I know the two hoes my opposite cubicle hate me. They are always prying to see what I am doing. I’m always touching myself up, spraying down every two hours applying a fresh coat of shea butter to the lips, blotting the face for oil. There is a cute, excuse me fine ass dude in the office, and I have to look right, I am very competitive. And I know all the right people to make friends with, and I have to make friends with him. Don’t think I don’t walk past his cubicle on purpose just to see what he’s doing or to see if he’s looking back at me.

I know I come off arrogant or whatever. But hell it’s only my second day here-I’m really not trying to make friends with them. I am on my 6-month plan.

All I have to do is come to work on time for 180 days and that promotion and that all expense paid relocation fee to Manhattan is mine. Then I’ll work for another 3 months and bail on their asses. It’s perfect, because I’ll be closer to him, in the mix with all the right people and party non-stop, while having wild circus sex with that hot nigga in Brooklyn. I am so ready to give my virginity to him…

Wait…why does the name on that cubicle say Cartier Carter? Wait, and it’s a dude!!! What? Niggas and their names…I wonder if he knows it’s French. Wait, I have him in my pocket…

So it’s been a few months since I’ve been involved in the real work world and it almost sickens me to my stomach. I mean I want the east coast bad. I wasn’t about to deplete my savings on my lavish life-Wait her name is not London Towne…I figure at 2,000 a month in rent plus another 2,000 in moving expenses. I would have technically had enough money for two months rent not to mention a new NYC wardrobe, furniture, and whatever else I might trick my apartment out on (rolls my eyes) so there is a plan. A method to the madness. I took this job just to use it to my advantage. My days of paying corporate dues are almost over. Then when I shack up with Mr.
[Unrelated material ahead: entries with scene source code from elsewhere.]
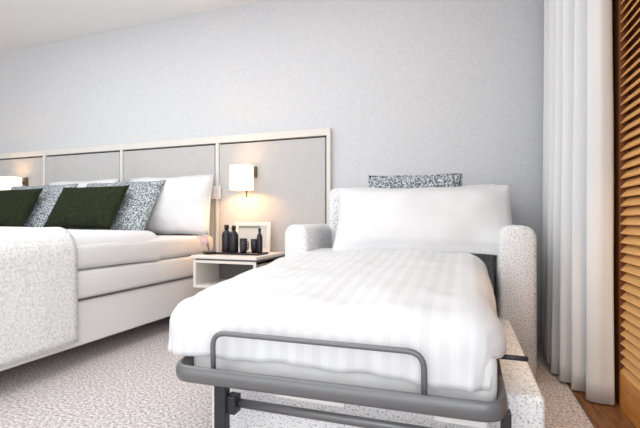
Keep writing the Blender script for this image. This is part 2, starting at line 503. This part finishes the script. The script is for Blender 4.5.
# seat box
b = bx(-.82, .198, 1.20, 2.62, .03, .297, r=.018, seg=3); obj('seat_box', b, M['sofa'], sb, True)
b = bx(-.845, .205, 2.53, YW - .06, .03, .968, r=.05, seg=4); obj('backrest', b, M['sofa'], sb, True)
def arm(x0, x1, y0, y1, h):
    bm = bmesh.new(); n = 14; prof = []
    w = (x1 - x0) / 2; cx = (x0 + x1) / 2
    prof.append((x0, .03)); 
    for k in range(n + 1):
        a = PI - PI * k / n
        prof.append((cx + w * math.copysign(abs(math.cos(a)) ** .75, math.cos(a)), h - w * .95 + w * .95 * math.sin(a) ** .75))
    prof.append((x1, .03))
    ys = [(y0, .80), (y0 + .008, .93), (y0 + .025, 1.0), (y1, 1.0)]
    rings = []
    for y, s in ys:
        rings.append([bm.verts.new((cx + (x - cx) * s, y, .03 + (z - .03) * (1 - (1 - s) * .12))) for x, z in prof])
    N = len(prof)
    for a, c in zip(rings, rings[1:]):
        for i in range(N):
            bm.faces.new((a[i], a[(i + 1) % N], c[(i + 1) % N], c[i]))
    bm.faces.new(rings[0]); bm.faces.new(rings[-1][::-1])
    return bm
obj('armrest', arm(-.955, -.815, 2.10, YW - .06, .735), M['sofa'], sb, True)
obj('armrest', arm(.152, .312, 2.10, YW - .06, .735), M['sofa'], sb, True)
for x in (-.88, .24):
    for y in (2.18, 2.7):
        obj('foot', bx(x - .025, x + .025, y - .025, y + .025, 0, .031), M['darkmetal'], sb)
for x in (-.74, .14):
    obj('foot', bx(x - .025, x + .025, 1.30, 1.35, 0, .031), M['darkmetal'], sb)
# pull-out frame
b = bmesh.new()
path = rounded_path([(-.848, 1.17, .300), (-.848, 1.045, .293), (.090, 1.080, .293), (.090, 1.25, .302)], .06, 7)
tube(b, path, .013, .026, 12); obj('foot_rail', b, M['metal'], sb, True)
b = bmesh.new()
hoop = rounded_path([(-.712, 1.060, .30), (-.712, 1.055, .424), (-.098, 1.072, .424), (-.098, 1.078, .30)], .045, 7)
tube(b, hoop, .008, n=10, up=Vector((0, 1, 0))); obj('guard_hoop', b, M['metal'], sb, True)
for x in (-.838, .090):
    b = bmesh.new(); tube(b, [(x, 1.22, .302), (x, 1.7, .36), (x, 2.45, .44)], .011, .015, 10); obj('side_rail', b, M['darkmetal'], sb, True)
obj('leg', bx(-.722, -.682, 1.075, 1.105, 0, .280, r=.004), M['darkmetal'], sb)
obj('leg', bx(.084, .108, 1.110, 1.140, 0, .285, r=.004), M['darkmetal'], sb)
b = bmesh.new(); tube(b, [(-.70, 1.115, .196), (.08, 1.130, .196)], .011, .014, 10); obj('cross_bar', b, M['metal'], sb, True)
obj('leg_bracket', bx(-.690, -.655, 1.085, 1.125, .17, .225, r=.004), M['darkmetal'], sb)
obj('white_strip', bx(-.520, -.315, 1.095, 1.110, .243, .262), M['plastic'], sb)  # white strips just below the foot rail
obj('white_strip', bx(-.075, .05, 1.100, 1.115, .243, .262), M['plastic'], sb)
b = bmesh.new(); tube(b, [(.085, 1.20, .395), (.155, 1.20, .395)], .007, n=8); obj('pivot_pin', b, M['darkmetal'], sb, True)
# mattress with a slope to the foot
b = bx(-.845, .078, 1.122, 2.46, .298, .5, r=.03, seg=3)
for v in b.verts:
    t = (v.co.y - 1.122) / 1.338
    if v.co.z > .41: v.co.z += -.085 + .125 * t
    else: v.co.z += -.035 + .10 * t
obj('mattress', b, M['mattress'], sb, True)

# duvet of the sofa bed
def top2(x, y):
    t = min(1, max(0, (y - 1.1) / 1.1))
    c = (x + .37) / .46
    return .492 + .098 * t ** .8 + .012 * (1 - c * c) + .004 * math.sin(x * 22)
o = obj('duvet', drape(-.862, .002, 1.205, 2.30, top2, (.205, .165, .238, .03), .10, .016, .013, 4.2, 31, .06, .005, 52), M['satin'], None, True)
solidify(o, .014); tag(o, 'white satin striped duvet tucked over the pulled out sofa bed', 'duvet')

loose('pillow', pillow_bm(.95, .42, .17, .035, seed=41, wr=.012, flange=.045), M['pillow'], (-.222, 2.205, .582), .50, 'wide white flanged pillow on the sofa bed', 'pillow', None, rz=.08)
loose('cushion', pillow_bm(.54, .385, .09, .03, seed=43), M['pattern'], (-.285, 2.465, .645), .08, 'grey speckled cushion peeking above the sofa bed pillow', 'cushion', 'speckled cushions', rz=.06, piping=(pillow_loop(.54, .385, .03, 43), M['pattern']))

# ---------------------------------------------------------------- curtain
bm = bmesh.new(); rows = []
ctl = [(.435, 2.76), (.54, 2.72), (.415, 2.66), (.55, 2.60), (.41, 2.54), (.555, 2.48), (.400, 2.41), (.56, 2.36), (.400, 2.28),
       (.565, 2.24), (.415, 2.175), (.57, 2.145), (.445, 2.085), (.575, 2.06), (.478, 1.995), (.515, 1.965), (.565, 1.968), (.575, 2.00)]
def cr_spline(P, n=8):
    out = []; P = [Vector(p) for p in P]
    for i in range(len(P) - 1):
        p0 = P[max(i - 1, 0)]; p1 = P[i]; p2 = P[i + 1]; p3 = P[min(i + 2, len(P) - 1)]
        for k in range(n):
            t = k / n
            out.append(.5 * ((2 * p1) + (p2 - p0) * t + (2 * p0 - 5 * p1 + 4 * p2 - p3) * t * t + (3 * p1 - p0 - 3 * p2 + p3) * t ** 3))
    out.append(P[-1]); return out
base = cr_spline(ctl)
zs = [.012, .1, .3, .6, .9, 1.2, 1.5, 1.8, 2.1, 2.3, ZC - .002]
for z in zs:
    h = z / ZC; row = []
    for i, p in enumerate(base):
        k = 1.0 - .18 * h
        xc = .49
        x = xc + (p.x - xc) * k + .006 * noise.noise(Vector((i * .15, z * 1.3, 2)))
        y = p.y + .012 * noise.noise(Vector((i * .12, z * 1.1, 7))) + .02 * h * 0
        row.append(bm.verts.new((x + .006 * h, y, z)))
    rows.append(row)
for a, c in zip(rows, rows[1:]):
    for i in range(len(a) - 1): bm.faces.new((a[i], a[i + 1], c[i + 1], c[i]))
o = obj('curtain', bm, M['curtain'], None, True); solidify(o, .003, 0)
tag(o, 'long white pleated curtain hanging beside the louvered wood panel', 'curtain')

# ---------------------------------------------------------------- louvered panel
lv = empty('louvered_panel', (.60, 1.6, 0), 'orange wooden louvered panel at the right edge by the curtain', 'louvered panel')
px0, px1, py0, py1, pz1 = .588, .622, 1.10, 2.04, ZC - .04
obj('stile', bx(px0, px1, py1 - .07, py1, .004, pz1, r=.002, seg=1), M['stile'], lv)
obj('stile', bx(px0, px1, py0, py0 + .07, .004, pz1, r=.002, seg=1), M['stile'], lv)
obj('bottom_rail', bx(px0, px1, py0 + .07, py1 - .07, .004, .15, r=.002, seg=1), M['wood'], lv)
obj('top_rail', bx(px0, px1, py0 + .07, py1 - .07, pz1 - .1, pz1, r=.002, seg=1), M['wood'], lv)
bm = bmesh.new(); z = .165
while z < pz1 - .11:
    ret = bmesh.ops.create_cube(bm, size=1)
    mt = Matrix.Translation((.605, (py0 + py1) / 2, z)) @ Matrix.Rotation(math.radians(-50), 4, 'Y') @ Matrix.Diagonal((.040, py1 - py0 - .14, .006, 1))
    bmesh.ops.transform(bm, matrix=mt, verts=ret['verts'])
    z += .037
obj('louvers', bm, M['louver'], lv)
obj('backing', bx(px1 + .001, px1 + .005, py0, py1, .004, pz1), M['stile'], lv)

# ---------------------------------------------------------------- light
w = bpy.data.worlds.new('daylight'); sc.world = w; w.use_nodes = True
bg = w.node_tree.nodes['Background']; bg.inputs['Color'].default_value = (.93, .96, 1, 1); bg.inputs['Strength'].default_value = 1.5

def area(name, loc, rot, sx, sy, e, col=(1, 1, 1)):
    l = bpy.data.lights.new(name, 'AREA'); l.shape = 'RECTANGLE'; l.size = sx; l.size_y = sy; l.energy = e; l.color = col
    o = bpy.data.objects.new(name, l); COL.objects.link(o); o.location = loc; o.rotation_euler = rot
    return o
# daylight through the balcony opening behind the camera and the window on the right
area('balcony_daylight', (-2.15, YB + .03, 1.2), (PI / 2 + .25, 0, 0), 4.8, 2.2, 34, (.94, .97, 1))
area('window_daylight', (XR - .02, -1.3, 1.3), (PI / 2, 0, PI / 2), 2.0, 1.9, 44, (.94, .97, 1))
# unseen soft fill light added under the ceiling
area('ceiling_fill', (-2.0, 1.0, ZC - .02), (0, 0, 0), 3.4, 2.0, 46, (.965, .985, 1))
# warm downlight over the louvered panel
s = bpy.data.lights.new('downlight', 'SPOT'); s.energy = 62; s.color = (1, .62, .30); s.spot_size = math.radians(38); s.spot_blend = .6; s.shadow_soft_size = .04
so = bpy.data.objects.new('downlight', s); COL.objects.link(so); so.location = (.50, 1.0, ZC - .04)
so.rotation_euler = (Vector((.64, 1.66, .1)) - so.location).to_track_quat('-Z', 'Y').to_euler()

# ---------------------------------------------------------------- camera
cam = bpy.data.cameras.new('camera'); co = bpy.data.objects.new('camera', cam); COL.objects.link(co)
co.location = (0, 0, .76); co.rotation_euler = (PI / 2, 0, math.radians(19.4))
cam.sensor_width = 36; cam.lens = 412 / 640 * 36; cam.shift_y = 6 / 640; cam.clip_start = .02
sc.camera = co
vs = sc.view_settings
vs.view_transform = 'Standard'; vs.look = 'None'; vs.gamma = 1; vs.use_curve_mapping = False; vs.exposure = -.1
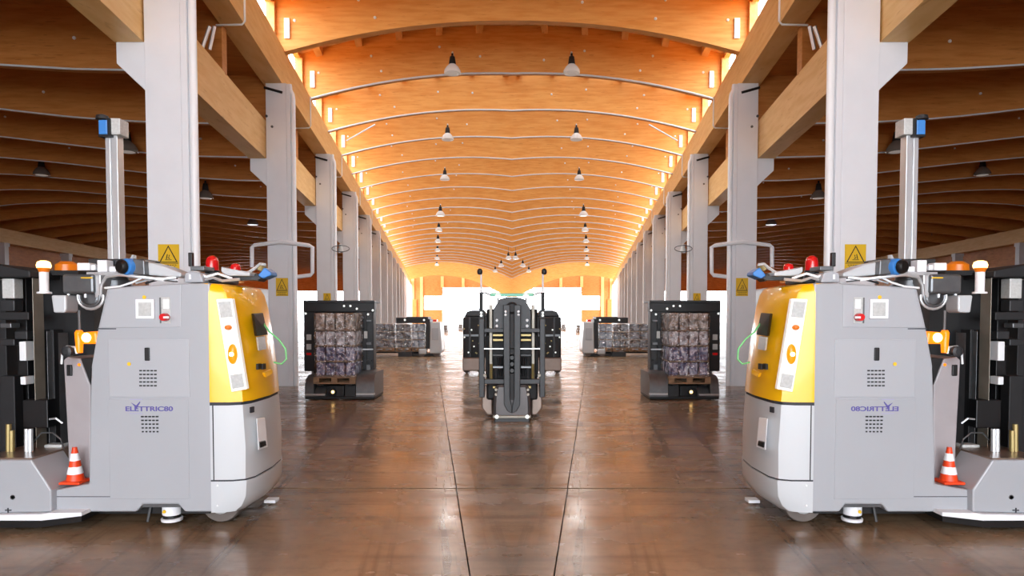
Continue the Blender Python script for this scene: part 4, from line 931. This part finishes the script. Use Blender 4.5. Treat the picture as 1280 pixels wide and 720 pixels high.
# ================================================================== far vehicle with three wrapped pallets, seen from the side
def far_vehicle():
    Yc = 25.4; root = empty('automated_guided_vehicle', (at(520, 445, Yc).x, Yc + .6, 0))
    def b(name, m, q, Ya, Yb, bevel=.01, parent=root): return MB().pbox(*q, Ya, Yb).build(name, m, parent, bevel=bevel)
    bd = MB().ppoly([(537.5, 403), (550, 402), (552.5, 438), (551, 442), (537, 442)], Yc, Yc + 1.3).build('body', 'agv_light', root, bevel=.04)
    b('body_panel', 'agv_panel', (540, 410, 548, 425), Yc - .02, Yc + .02, .01, bd)
    b('nose_trim', 'red', (541, 399.5, 546, 402), Yc + .2, Yc + .5)
    b('mast', 'black', (532, 399, 537.5, 436), Yc + .1, Yc + 1.1)
    b('head_cover', 'black', (495, 397, 533, 404), Yc + .15, Yc + 1.1)
    b('head_plate', 'dark_steel', (508, 396, 535, 399), Yc + .1, Yc + 1.1)
    for x in (506, 530): MB().lathe(at(x, 400, Yc + .13), (0, -1, 0), [(0, .04), (.02, .03)], 8).build('marker_lamp', 'white_lamp', root)
    b('fork_base', 'black_soft', (470, 440, 532, 441.5), Yc + .3, Yc + .9)
    b('wheel_box', 'dark_steel', (497.5, 440, 515, 446), Yc + .02, Yc + .95)
    b('wheel_box', 'agv_light', (523, 436, 533, 443), Yc + .02, Yc + .12, .05)
    b('base_plate', 'black', (499, 442, 548, 445.2), Yc + .1, Yc + 1.1)
    for x in (503, 527, 545): MB().lathe((at(x, 445, Yc).x, Yc + .04, .12), (0, 1, 0), [(0, .08), (.01, .12), (.15, .12), (.16, .08)], 16).build('wheel', 'rubber', root, smooth=True)
    return root
fr = far_vehicle()
tag(fr, 'far guided vehicle with pale body and three wrapped pallets left of the bright door', 'vehicle', 'guided vehicles in the hall')
mirror_thing(fr, 'far guided vehicle with pale body and three wrapped pallets right of the bright door')
for (x0, x1, yt, m, w) in ((467, 493.5, 404.5, 'pack_slate', 'dark slate'), (495, 513.5, 405, 'pack_slate', 'middle grey'), (515, 531, 404.5, 'pack_sky', 'pale blue')):
    A = at(x0, 435, 25.6); B = at(x1, yt, 25.6)
    pallet('pallet', A.x, B.x, 25.55, 26.4, A.z - .002, 'pallet under the %s wrapped load left of the bright door' % w, 'pallet under the %s wrapped load right of the bright door' % w)
    wrapped_load(A.x, B.x, 25.55, 26.4, A.z, B.z, [(m, 1)]*3, 2, '%s wrapped load on the far vehicle left of the bright door' % w, '%s wrapped load on the far vehicle right of the bright door' % w)
# hazy goods near the door
for (x0, x1, yt, Yg, nm) in ((553, 559, 406, 62, 'outer'), (573, 578, 405, 70, 'inner')):
    A = at(x0, HOR + F*HC/Yg, Yg); B = at(x1, yt, Yg)
    pallet('pallet', A.x, B.x, Yg, Yg + .9, .131, 'tiny distant pallet on the floor, %s one left of the door glare' % nm, 'tiny distant pallet on the floor, %s one right of the door glare' % nm, 'distant pallets near the door')
    wrapped_load(A.x, B.x, Yg, Yg + .9, .133, B.z, [('pack_brown', 1)]*2, 2, 'tiny distant wrapped stack, %s one left of the door glare' % nm, 'tiny distant wrapped stack, %s one right of the door glare' % nm)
Man we will be a power couple I can see it now…

Office Gossip: No she is not on her corporate phone talkin about how Kim owes the IRS 80,000 cause she was goin’ exempt for years, silly ass hoe.

Those are the types of bitches that pay meticulous detail to what I am doing. So they can probe my cranium with the are you gay question. Anyway, let me get back to shuffling papers and looking busy. I don’t want that lesbionic supervisor of mine coming down hard on me on the second day of work, I can’t seem to hide my pre occupation with my self grooming habits, who do I think I am a cat?

I hate work, I don’t see how people can be cooped up in these damn office thingies all day…but damn he’s fine…and thick. I wonder what he would feel like bent over. Or on his stomach with his ass in the air with my tongue in it. Or maybe me on my back with my legs in the air. Mmm…

Tomorrow: The Lunch room and more jargon. Plus a few tricks up my sleeve.


Clay said...

LOLOLOL - no competition man!!!

DizYaBoy said...

step it up then playa!!

Anonymous said...

oh my!!! its trent man>>>>>

Jamal K. Franklin said...

WAIT?!?! You working a new job? A 9-5? Wow, I wouldn't have ever imagined. It's a lot of fun (in some ways)...congrats to you and good luck bruh!